INSTRUCTION: Copy each line with the word "scene" in it.

GIVEN MATERIAL:
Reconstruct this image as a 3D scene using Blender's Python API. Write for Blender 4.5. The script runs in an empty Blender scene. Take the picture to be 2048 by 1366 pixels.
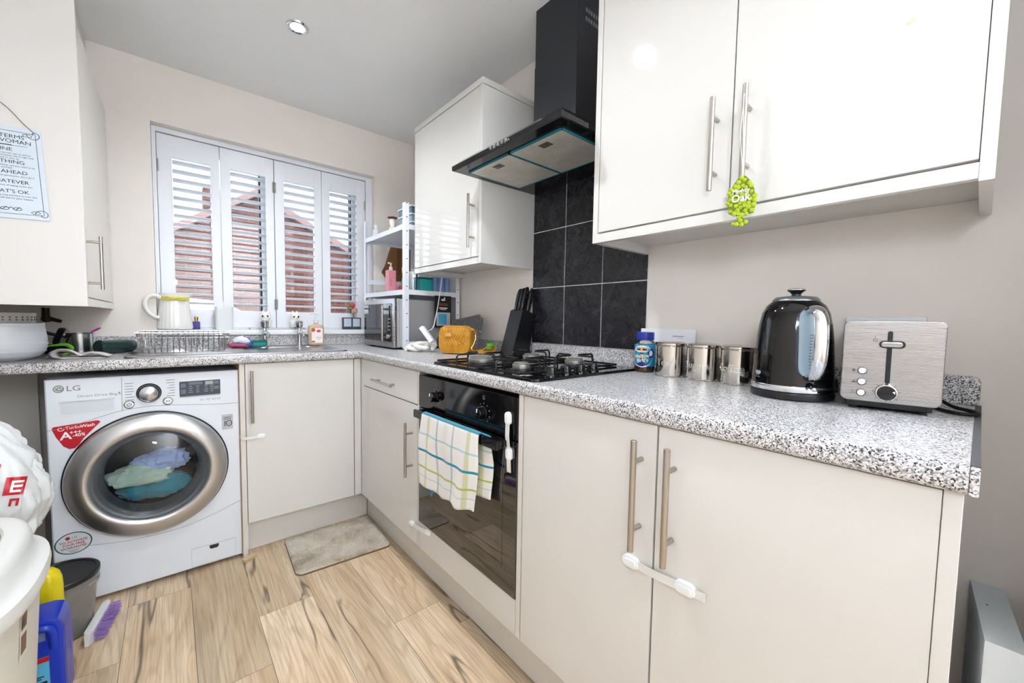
import bpy, bmesh, math, random
from math import sin, cos, pi, radians, sqrt, atan2
from mathutils import Vector, Matrix, noise
from mathutils.bvhtree import BVHTree

random.seed(11)
SC = bpy.context.scene
COL = SC.collection

# ------------------------------------------------------------------ materials
def H(h):
    h = h.lstrip('#')
    c = [int(h[i:i+2], 16)/255 for i in (0, 2, 4)]
    return tuple((v/12.92 if v <= .04045 else ((v+.055)/1.055)**2.4) for v in c) + (1,)

MATS = {}
def mat(name, col='#ffffff', rough=.5, metal=0, spec=.5, coat=0, trans=0, ior=1.45, emit=None, estr=0, sheen=0, sss=0):
    if name in MATS: return MATS[name]
    m = bpy.data.materials.new(name); m.use_nodes = True
    p = m.node_tree.nodes['Principled BSDF']
    p.inputs['Base Color'].default_value = H(col) if isinstance(col, str) else col
    p.inputs['Roughness'].default_value = rough
    p.inputs['Metallic'].default_value = metal
    p.inputs['Specular IOR Level'].default_value = spec
    p.inputs['Coat Weight'].default_value = coat
    p.inputs['Coat Roughness'].default_value = .03
    p.inputs['Transmission Weight'].default_value = trans
    p.inputs['IOR'].default_value = ior
    p.inputs['Sheen Weight'].default_value = sheen
    if emit:
        p.inputs['Emission Color'].default_value = H(emit); p.inputs['Emission Strength'].default_value = estr
    MATS[name] = m
    return m

class NT:
    """small node helper on a material's tree"""
    def __init__(s, m): s.t = m.node_tree; s.p = s.t.nodes['Principled BSDF']
    def n(s, typ, **kw):
        x = s.t.nodes.new(typ)
        for k, v in kw.items():
            if k.startswith('i_'): x.inputs[int(k[2:])].default_value = v
            else: setattr(x, k, v)
        return x
    def l(s, a, b): s.t.links.new(a, b)
    def coords(s, kind='Object', scale=(1, 1, 1), loc=(0, 0, 0), rot=(0, 0, 0)):
        tc = s.n('ShaderNodeTexCoord'); mp = s.n('ShaderNodeMapping')
        mp.inputs['Scale'].default_value = scale; mp.inputs['Location'].default_value = loc; mp.inputs['Rotation'].default_value = rot
        s.l(tc.outputs[kind], mp.inputs['Vector']); return mp.outputs['Vector']
    def noise(s, vec, scale=5, detail=3, rough=.5, dist=0):
        x = s.n('ShaderNodeTexNoise'); x.inputs['Scale'].default_value = scale; x.inputs['Detail'].default_value = detail
        x.inputs['Roughness'].default_value = rough; x.inputs['Distortion'].default_value = dist
        s.l(vec, x.inputs['Vector']); return x
    def ramp(s, fac, stops, interp='LINEAR'):
        r = s.n('ShaderNodeValToRGB'); r.color_ramp.interpolation = interp
        e = r.color_ramp.elements
        while len(e) < len(stops): e.new(.5)
        for i, (p, c) in enumerate(stops):
            e[i].position = p; e[i].color = H(c) if isinstance(c, str) else (c if len(c) == 4 else (*c, 1))
        s.l(fac, r.inputs['Fac']); return r.outputs['Color']
    def mix(s, fac, a, b, mode='MIX'):
        x = s.n('ShaderNodeMix', data_type='RGBA', blend_type=mode)
        for sock, v in ((x.inputs[0], fac), (x.inputs[6], a), (x.inputs[7], b)):
            if hasattr(v, 'is_linked'): s.l(v, sock)
            elif isinstance(v, (int, float)): sock.default_value = v
            else: sock.default_value = H(v) if isinstance(v, str) else v
        return x.outputs[2]
    def math(s, op, a, b=0):
        x = s.n('ShaderNodeMath', operation=op)
        for sock, v in ((x.inputs[0], a), (x.inputs[1], b)):
            if hasattr(v, 'is_linked'): s.l(v, sock)
            else: sock.default_value = v
        return x.outputs[0]
    def bump(s, h, strength=.2, dist=.002):
        b = s.n('ShaderNodeBump'); b.inputs['Strength'].default_value = strength; b.inputs['Distance'].default_value = dist
        s.l(h, b.inputs['Height']); s.l(b.outputs['Normal'], s.p.inputs['Normal'])
    def color(s, c): s.l(c, s.p.inputs['Base Color'])
    def rough(s, c): s.l(c, s.p.inputs['Roughness'])

def clear(name, tint=(1, 1, 1, 1), gloss=.06, rough=.02):
    """thin clear sheet: mostly see-through with a fresnel sheen"""
    if name in MATS: return MATS[name]
    m = bpy.data.materials.new(name); m.use_nodes = True; t = m.node_tree
    for n in list(t.nodes): t.nodes.remove(n)
    o = t.nodes.new('ShaderNodeOutputMaterial'); mx = t.nodes.new('ShaderNodeMixShader')
    a = t.nodes.new('ShaderNodeBsdfTransparent'); a.inputs[0].default_value = tint
    g = t.nodes.new('ShaderNodeBsdfGlossy'); g.inputs['Roughness'].default_value = rough
    f = t.nodes.new('ShaderNodeFresnel'); f.inputs[0].default_value = 1.45
    ad = t.nodes.new('ShaderNodeMath'); ad.operation = 'MULTIPLY_ADD'; ad.inputs[1].default_value = .8; ad.inputs[2].default_value = gloss-.03
    t.links.new(f.outputs[0], ad.inputs[0]); t.links.new(ad.outputs[0], mx.inputs[0])
    t.links.new(a.outputs[0], mx.inputs[1]); t.links.new(g.outputs[0], mx.inputs[2]); t.links.new(mx.outputs[0], o.inputs[0])
    MATS[name] = m
    return m

# ------------------------------------------------------------------ objects
ROOT = {}
def meta(o, label=None, cat=None, group=None, kind=None):
    if label: o['label'] = label
    if cat: o['category'] = cat
    if group: o['group'] = group
    if kind: o['kind'] = kind
    return o
def thing(name, label, cat, loc=(0, 0, 0), rz=0, group=None):
    o = bpy.data.objects.new(name, None); o.empty_display_size = .05; COL.objects.link(o)
    o.location = loc; o.rotation_euler = (0, 0, rz)
    ROOT[o] = Matrix.Translation(loc) @ Matrix.Rotation(rz, 4, 'Z')
    return meta(o, label, cat, group)
def fin(name, bm, m, parent=None, smooth=True, angle=35, local=False, solid=None, sub=0):
    if parent is not None and not local:
        bm.transform(ROOT[parent].inverted())
    me = bpy.data.meshes.new(name)
    bmesh.ops.recalc_face_normals(bm, faces=bm.faces) if bm.faces and solid is None else None
    bm.to_mesh(me); bm.free()
    me.materials.append(m)
    if smooth:
        for p in me.polygons: p.use_smooth = True
        try: me.set_sharp_from_angle(angle=radians(angle))
        except Exception: pass
    o = bpy.data.objects.new(name, me); COL.objects.link(o)
    if smooth and len(me.polygons):
        ar = [p.area for p in me.polygons]
        if max(ar) > .04*sum(ar):
            wn = o.modifiers.new('normals', 'WEIGHTED_NORMAL'); wn.keep_sharp = True
    if parent is not None:
        o.parent = parent; ROOT[o] = ROOT[parent]
    else: ROOT[o] = Matrix.Identity(4)
    if sub:
        md = o.modifiers.new('sub', 'SUBSURF'); md.levels = sub; md.render_levels = sub
    return o
def struct(name, bm, m, parent=None, **k):
    o = fin(name, bm, m, parent, **k); o['kind'] = 'structure'; return o
def single(name, bm, m, label, cat, group=None, **k):
    return meta(fin(name, bm, m, None, **k), label, cat, group)
def dup(root, loc=None, rz=None, label=None, M=None):
    r = root.copy(); COL.objects.link(r)
    if loc is not None: r.location = loc
    if rz is not None: r.rotation_euler = (0, 0, rz)
    if label: r['label'] = label
    def rec(a, b):
        for ch in list(a.children):
            if ch.name not in COL.objects: continue
            c = ch.copy(); COL.objects.link(c); c.parent = b; rec(ch, c)
    rec(root, r)
    return r

# ------------------------------------------------------------------ shapes
def B(): return bmesh.new()
def merge(bm, tmp):
    mp = {v.index: bm.verts.new(v.co) for v in tmp.verts}
    for f in tmp.faces: bm.faces.new([mp[v.index] for v in f.verts])
    tmp.free(); return bm
def box(bm, x0, x1, y0, y1, z0, z1, bev=0, seg=2, M=None):
    x0, x1 = min(x0, x1), max(x0, x1); y0, y1 = min(y0, y1), max(y0, y1); z0, z1 = min(z0, z1), max(z0, z1)
    t = bmesh.new()
    vs = [t.verts.new((x, y, z)) for z in (z0, z1) for y in (y0, y1) for x in (x0, x1)]
    for f in [(0, 2, 3, 1), (4, 5, 7, 6), (0, 1, 5, 4), (2, 6, 7, 3), (0, 4, 6, 2), (1, 3, 7, 5)]: t.faces.new([vs[i] for i in f])
    if bev > 0:
        bev = min(bev, .45*min(x1-x0, y1-y0, z1-z0))
        bmesh.ops.bevel(t, geom=list(t.edges), offset=bev, segments=seg, profile=.5, affect='EDGES', clamp_overlap=True)
    if M is not None: t.transform(M)
    t.verts.index_update()
    return merge(bm, t)
def ring_faces(bm, rings, closed=True, cap0=True, cap1=True):
    n = len(rings[0])
    for a, b in zip(rings, rings[1:]):
        for i in range(n if closed else n-1):
            j = (i+1) % n
            try: bm.faces.new((a[i], a[j], b[j], b[i]))
            except ValueError: pass
    if cap0:
        try: bm.faces.new(list(reversed(rings[0])))
        except ValueError: pass
    if cap1:
        try: bm.faces.new(rings[-1])
        except ValueError: pass
def loft(bm, rings, cap0=True, cap1=True, closed=True):
    rs = [[bm.verts.new(p) for p in r] for r in rings]
    ring_faces(bm, rs, closed, cap0, cap1); return bm
def frame_of(d):
    d = Vector(d).normalized(); a = Vector((0, 0, 1)) if abs(d.z) < .9 else Vector((1, 0, 0))
    u = d.cross(a).normalized(); return u, d.cross(u).normalized(), d
def cyl(bm, p0, p1, r0, r1=None, seg=24, bev=0):
    p0, p1 = Vector(p0), Vector(p1); r1 = r0 if r1 is None else r1
    u, v, d = frame_of(p1-p0); L = (p1-p0).length
    st = [(0, r0), (L, r1)] if not bev else [(0, r0-bev), (bev*.3, r0-bev*.3), (bev, r0), (L-bev, r1), (L-bev*.3, r1-bev*.3), (L, r1-bev)]
    return loft(bm, [[p0+d*h+(u*cos(2*pi*i/seg)+v*sin(2*pi*i/seg))*r for i in range(seg)] for h, r in st])
def lathe(bm, prof, c=(0, 0, 0), seg=48, axis=(0, 0, 1), sx=1, sy=1, cap0=True, cap1=True, u=None):
    """revolve (r, h) about an axis through c"""
    c = Vector(c); d = Vector(axis).normalized()
    if u is None:
        uu, vv, _ = frame_of(d) if abs(d.z) < .99 else (Vector((1, 0, 0)), Vector((0, 1, 0))*(1 if d.z > 0 else -1), d)
    else: uu = Vector(u); vv = d.cross(uu)
    rings = [[c+d*h+(uu*cos(2*pi*i/seg)*sx+vv*sin(2*pi*i/seg)*sy)*max(r, 1e-5) for i in range(seg)] for r, h in prof]
    return loft(bm, rings, cap0, cap1)
def catmull(pts, k=6, closed=False):
    P = [Vector(p) for p in pts]; n = len(P); out = []
    for i in range(n if closed else n-1):
        a = P[(i-1) % n] if closed or i > 0 else P[0]*2-P[1]
        b, c = P[i], P[(i+1) % n]
        d = P[(i+2) % n] if closed or i+2 < n else P[-1]*2-P[-2]
        for j in range(k):
            t = j/k
            out.append(.5*((2*b)+(c-a)*t+(2*a-5*b+4*c-d)*t*t+(3*b-a-3*c+d)*t**3))
    if not closed: out.append(P[-1])
    return out
def tube(bm, pts, r, seg=8, smooth=0, closed=False, flat=None):
    """sweep a circle (or an ellipse: flat=(rx, ry)) along a path; r may be a list"""
    P = catmull(pts, smooth, closed) if smooth else [Vector(p) for p in pts]
    n = len(P); rs = r if isinstance(r, (list, tuple)) else [r]*n
    if len(rs) != n:
        rs = [rs[min(len(rs)-1, int(i*(len(rs)-1)/max(1, n-1)))]+(rs[min(len(rs)-1, int(i*(len(rs)-1)/max(1, n-1))+1)]-rs[int(i*(len(rs)-1)/max(1, n-1))])*((i*(len(rs)-1)/max(1, n-1)) % 1) for i in range(n)]
    T = []
    for i in range(n):
        a = P[(i-1) % n] if closed or i > 0 else P[0]; b = P[(i+1) % n] if closed or i < n-1 else P[-1]
        d = (b-a); T.append(d.normalized() if d.length > 1e-9 else Vector((0, 0, 1)))
    u, v, _ = frame_of(T[0]); rings = []
    for i in range(n):
        if i: 
            q = T[i-1].rotation_difference(T[i]); u = q @ u
        u = (u-T[i]*u.dot(T[i])).normalized(); v = T[i].cross(u)
        fx, fy = flat if flat else (1, 1)
        rings.append([P[i]+(u*cos(2*pi*k/seg)*fx+v*sin(2*pi*k/seg)*fy)*rs[i] for k in range(seg)])
    if closed: 
        rs_ = [[bm.verts.new(p) for p in rr] for rr in rings]; rs_.append(rs_[0])
        ring_faces(bm, rs_, True, False, False)
    else: loft(bm, rings)
    return bm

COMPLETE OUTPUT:
Reconstruct this image as a 3D scene using Blender's Python API. Write for Blender 4.5. The script runs in an empty Blender scene. Take the picture to be 2048 by 1366 pixels.
SC = bpy.context.scene